By Phil Riske | Senior Reporter/Writer
(Another in a series of articles about the pleasures and vagaries of retirement)
Upon retirement, I became a house-husband. It’s been an eight-year lesson about what most wives go through preparing thousands of meals.
“Now, you know what it’s like,” said my bride of 44 years, after I commented on my new marital responsibilities.
My biggest complaint about KP (kitchen duty) is not about loading the dishwasher or cleaning the oven or planning a week’s worth of dinners.
It’s the “Drawer from Hell,” the place for every kitchen/cooking utensils known to man. Imagine (and I’m sure many of you have such drawers) a fairly small drawer containing 44 years worth of everything from spatulas to bottle openers to whisks to ice cream scoops . . . well, you get the idea.

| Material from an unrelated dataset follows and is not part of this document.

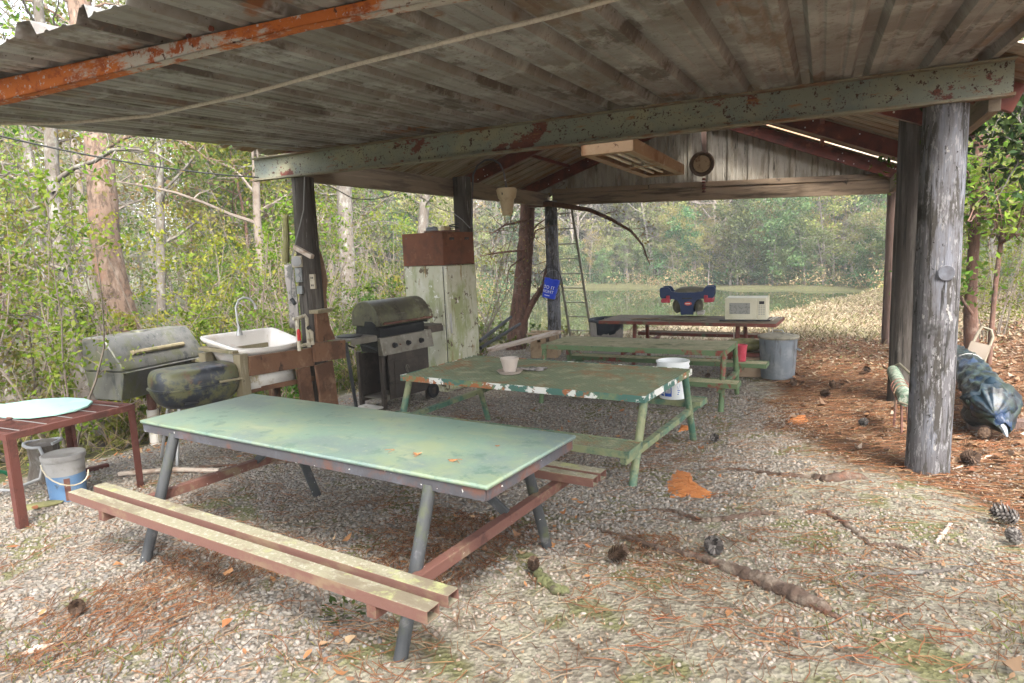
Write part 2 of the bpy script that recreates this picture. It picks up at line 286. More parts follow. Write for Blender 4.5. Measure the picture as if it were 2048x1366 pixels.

My wife claims she knows exactly where everything is in the pile of metal and plastic tools — a junk drawer.
It’s that proverbial needle in a haystack syndrome looking for one item.
The bad guys in the Drawer from Hell are Mr. Spatula and his cousins. If you dare move one of them or fail to place them exactly in the pile where they were, you won’t be able to close the drawer. Spatulas must go in a separate drawer, face down. They are a menace to sanity.
Brilliant as I am, I decided to take a bunch of the items in the Drawer from Hell and place them in another drawer. Little did I know they would clone themselves.
Update: I now have three Drawers from Hell.
And my much better half is having quite a chuckle about it all.